- **WHAT IS REQUIRED**: Skip the pictures and repeat each line of the data exactly.

- **RAW DATA**:
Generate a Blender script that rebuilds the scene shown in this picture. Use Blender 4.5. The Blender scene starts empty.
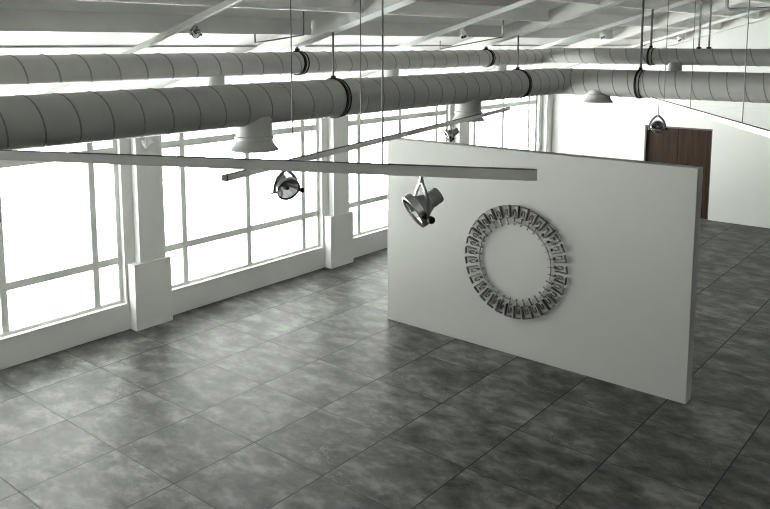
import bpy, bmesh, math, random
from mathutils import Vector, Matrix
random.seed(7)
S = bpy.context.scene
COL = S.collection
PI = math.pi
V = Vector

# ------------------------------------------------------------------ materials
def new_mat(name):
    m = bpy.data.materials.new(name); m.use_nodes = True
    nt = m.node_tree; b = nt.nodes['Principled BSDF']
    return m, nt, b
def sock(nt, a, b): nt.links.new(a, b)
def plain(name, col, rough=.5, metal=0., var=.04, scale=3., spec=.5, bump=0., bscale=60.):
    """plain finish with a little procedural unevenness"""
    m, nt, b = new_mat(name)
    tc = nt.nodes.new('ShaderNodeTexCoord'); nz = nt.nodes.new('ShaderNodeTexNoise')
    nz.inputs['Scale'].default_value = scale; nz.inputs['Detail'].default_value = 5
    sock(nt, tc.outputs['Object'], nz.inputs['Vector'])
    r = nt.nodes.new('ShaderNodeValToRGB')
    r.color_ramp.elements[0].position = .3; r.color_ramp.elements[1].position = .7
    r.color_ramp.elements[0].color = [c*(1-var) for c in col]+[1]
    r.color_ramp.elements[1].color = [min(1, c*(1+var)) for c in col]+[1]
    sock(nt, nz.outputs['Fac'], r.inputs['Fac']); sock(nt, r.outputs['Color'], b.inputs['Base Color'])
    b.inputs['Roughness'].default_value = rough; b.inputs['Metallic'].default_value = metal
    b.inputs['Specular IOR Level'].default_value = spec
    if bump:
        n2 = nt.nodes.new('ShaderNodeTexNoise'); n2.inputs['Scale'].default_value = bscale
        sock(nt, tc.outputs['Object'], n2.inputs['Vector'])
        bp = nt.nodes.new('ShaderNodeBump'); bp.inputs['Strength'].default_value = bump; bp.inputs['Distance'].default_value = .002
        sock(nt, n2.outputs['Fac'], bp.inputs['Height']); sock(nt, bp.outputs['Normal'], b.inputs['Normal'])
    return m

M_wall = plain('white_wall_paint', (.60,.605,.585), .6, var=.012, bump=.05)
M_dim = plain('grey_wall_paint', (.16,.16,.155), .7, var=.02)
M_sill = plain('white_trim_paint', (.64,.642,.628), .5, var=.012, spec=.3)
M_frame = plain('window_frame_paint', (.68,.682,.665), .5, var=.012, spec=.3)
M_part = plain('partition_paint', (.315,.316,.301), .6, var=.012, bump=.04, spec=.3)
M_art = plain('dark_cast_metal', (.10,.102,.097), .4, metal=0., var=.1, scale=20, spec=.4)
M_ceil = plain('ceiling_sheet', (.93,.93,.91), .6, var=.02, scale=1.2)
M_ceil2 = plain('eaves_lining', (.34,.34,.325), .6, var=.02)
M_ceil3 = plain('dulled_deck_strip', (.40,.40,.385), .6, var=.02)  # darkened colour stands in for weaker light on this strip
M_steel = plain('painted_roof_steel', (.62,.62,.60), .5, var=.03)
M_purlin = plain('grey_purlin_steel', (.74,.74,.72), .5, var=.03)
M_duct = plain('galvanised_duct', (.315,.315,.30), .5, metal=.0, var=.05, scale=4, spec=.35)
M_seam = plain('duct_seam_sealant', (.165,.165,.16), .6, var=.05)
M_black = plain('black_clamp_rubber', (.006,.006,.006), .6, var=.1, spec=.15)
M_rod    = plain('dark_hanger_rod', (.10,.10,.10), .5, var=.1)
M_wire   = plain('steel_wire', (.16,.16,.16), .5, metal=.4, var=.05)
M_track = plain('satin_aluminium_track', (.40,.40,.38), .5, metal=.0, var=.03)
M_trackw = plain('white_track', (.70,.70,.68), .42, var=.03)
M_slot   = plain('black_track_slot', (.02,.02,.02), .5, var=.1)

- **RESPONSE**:
Generate a Blender script that rebuilds the scene shown in this picture. Use Blender 4.5. The Blender scene starts empty.
import bpy, bmesh, math, random
from mathutils import Vector, Matrix
random.seed(7)
S = bpy.context.scene
COL = S.collection
PI = math.pi
V = Vector

# ------------------------------------------------------------------ materials
def new_mat(name):
    m = bpy.data.materials.new(name); m.use_nodes = True
    nt = m.node_tree; b = nt.nodes['Principled BSDF']
    return m, nt, b
def sock(nt, a, b): nt.links.new(a, b)
def plain(name, col, rough=.5, metal=0., var=.04, scale=3., spec=.5, bump=0., bscale=60.):
    """plain finish with a little procedural unevenness"""
    m, nt, b = new_mat(name)
    tc = nt.nodes.new('ShaderNodeTexCoord'); nz = nt.nodes.new('ShaderNodeTexNoise')
    nz.inputs['Scale'].default_value = scale; nz.inputs['Detail'].default_value = 5
    sock(nt, tc.outputs['Object'], nz.inputs['Vector'])
    r = nt.nodes.new('ShaderNodeValToRGB')
    r.color_ramp.elements[0].position = .3; r.color_ramp.elements[1].position = .7
    r.color_ramp.elements[0].color = [c*(1-var) for c in col]+[1]
    r.color_ramp.elements[1].color = [min(1, c*(1+var)) for c in col]+[1]
    sock(nt, nz.outputs['Fac'], r.inputs['Fac']); sock(nt, r.outputs['Color'], b.inputs['Base Color'])
    b.inputs['Roughness'].default_value = rough; b.inputs['Metallic'].default_value = metal
    b.inputs['Specular IOR Level'].default_value = spec
    if bump:
        n2 = nt.nodes.new('ShaderNodeTexNoise'); n2.inputs['Scale'].default_value = bscale
        sock(nt, tc.outputs['Object'], n2.inputs['Vector'])
        bp = nt.nodes.new('ShaderNodeBump'); bp.inputs['Strength'].default_value = bump; bp.inputs['Distance'].default_value = .002
        sock(nt, n2.outputs['Fac'], bp.inputs['Height']); sock(nt, bp.outputs['Normal'], b.inputs['Normal'])
    return m

M_wall = plain('white_wall_paint', (.60,.605,.585), .6, var=.012, bump=.05)
M_dim = plain('grey_wall_paint', (.16,.16,.155), .7, var=.02)
M_sill = plain('white_trim_paint', (.64,.642,.628), .5, var=.012, spec=.3)
M_frame = plain('window_frame_paint', (.68,.682,.665), .5, var=.012, spec=.3)
M_part = plain('partition_paint', (.315,.316,.301), .6, var=.012, bump=.04, spec=.3)
M_art = plain('dark_cast_metal', (.10,.102,.097), .4, metal=0., var=.1, scale=20, spec=.4)
M_ceil = plain('ceiling_sheet', (.93,.93,.91), .6, var=.02, scale=1.2)
M_ceil2 = plain('eaves_lining', (.34,.34,.325), .6, var=.02)
M_ceil3 = plain('dulled_deck_strip', (.40,.40,.385), .6, var=.02)  # darkened colour stands in for weaker light on this strip
M_steel = plain('painted_roof_steel', (.62,.62,.60), .5, var=.03)
M_purlin = plain('grey_purlin_steel', (.74,.74,.72), .5, var=.03)
M_duct = plain('galvanised_duct', (.315,.315,.30), .5, metal=.0, var=.05, scale=4, spec=.35)
M_seam = plain('duct_seam_sealant', (.165,.165,.16), .6, var=.05)
M_black = plain('black_clamp_rubber', (.006,.006,.006), .6, var=.1, spec=.15)
M_rod    = plain('dark_hanger_rod', (.10,.10,.10), .5, var=.1)
M_wire   = plain('steel_wire', (.16,.16,.16), .5, metal=.4, var=.05)
M_track = plain('satin_aluminium_track', (.40,.40,.38), .5, metal=.0, var=.03)
M_trackw = plain('white_track', (.70,.70,.68), .42, var=.03)
M_slot   = plain('black_track_slot', (.02,.02,.02), .5, var=.1)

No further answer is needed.